My husband has retired.
[Pause for those of you who’ve already experienced this and are either cringing or just waiting to hear what I write next.]
It’s an adjustment. First came panic, then came hostility, now there’s … contentment.
The panic had to do with my space. I have my own office/studio, but pretty much, the Whole House has been mine for the last few years. He left in the morning and came back in the evening. I wasn’t observed.
For the first days after he retired, he didn’t just observe, he hovered. That must have been when the hostility surfaced. He thought I was going to be available, and I had my own agenda, I owned my own days. [Look at all these words in bold! These are strong feelings.]
According to quantum theory, observation of something changes that something; and I know that’s actually happening: his observation of me is acting on me, changing me. I can get really existentialist about all this and quote my own philosophy thesis on Sartre’s horror of objectification by “the Other.” My “Other” is looking at me.
Whoa, I just now realized how my two main areas of intellectual interest actually overlap!
Anyhow, we got that straightened out. He mostly leaves the house in the morning, and I can share the house by going somewhere else in it.

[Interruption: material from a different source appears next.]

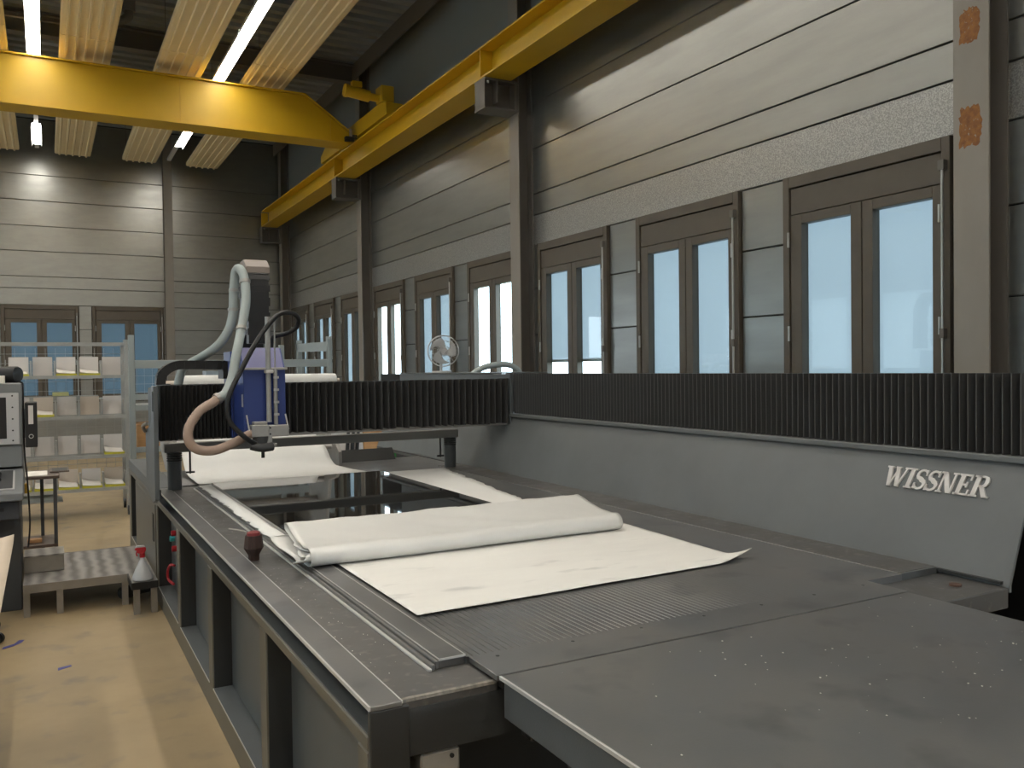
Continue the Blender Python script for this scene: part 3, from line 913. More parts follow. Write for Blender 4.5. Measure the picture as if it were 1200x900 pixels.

Thank heavens for rooms, multiple rooms. (Although he has observed that while he keeps all his personal items in his office, my personal items manage to migrate to every single common space in the house.)
When my mother first visited us and met Tim, she was enthralled. She and I were sitting at the dining room table, and Tim was wandering around the house, looking up and around. He was looking for light bulbs that might need changing. My mother oohed, “Oh, he’s handy! He’s looking for projects!”
Right now, as I write this, Tim is trekking the lawn, looking for dandelions that need pulling. Tim relaxes by doing things.
I relax by doing nothing.
I know what you’re thinking: she’s not doing nothing, she’s writing. Well, I only interrupted my doing nothing because I needed to tell you about doing nothing. I’ll go back to doing nothing.
I’ve always had issues with productivity and categorizing myself as lazy. Mostly, I try to consider a day productive if I’ve done two things. It used to be three things, but in the summer, I reduce my requirement to two. I count lying on our deck as the extra because I’m outside and not on the couch.
Yesterday, I picked up a paint chip to see if the color would work for our front door. That counted as one productive effort, so I lost momentum because I was also doing laundry; my productivity quotient was met. I thought today I might wash the door, but since I’m writing this, my door-momentum has faded. Besides, I also returned a book to the library when I was picking up the paint chip.
I am married to a man who will get the paint chip, wash the door, paint the door, clean up afterwards, and count all that as one productive effort. And he would have finished it by now – in one day! – except that I claimed the door as MY (eventual) productive effort. But with one mumbled comment, it’s clear he has observed my inactivity, thus proving Sartre’s – and my – horror of “the Other.” I am seen doing nothing! It doesn’t help that I am also forced to observe his activity.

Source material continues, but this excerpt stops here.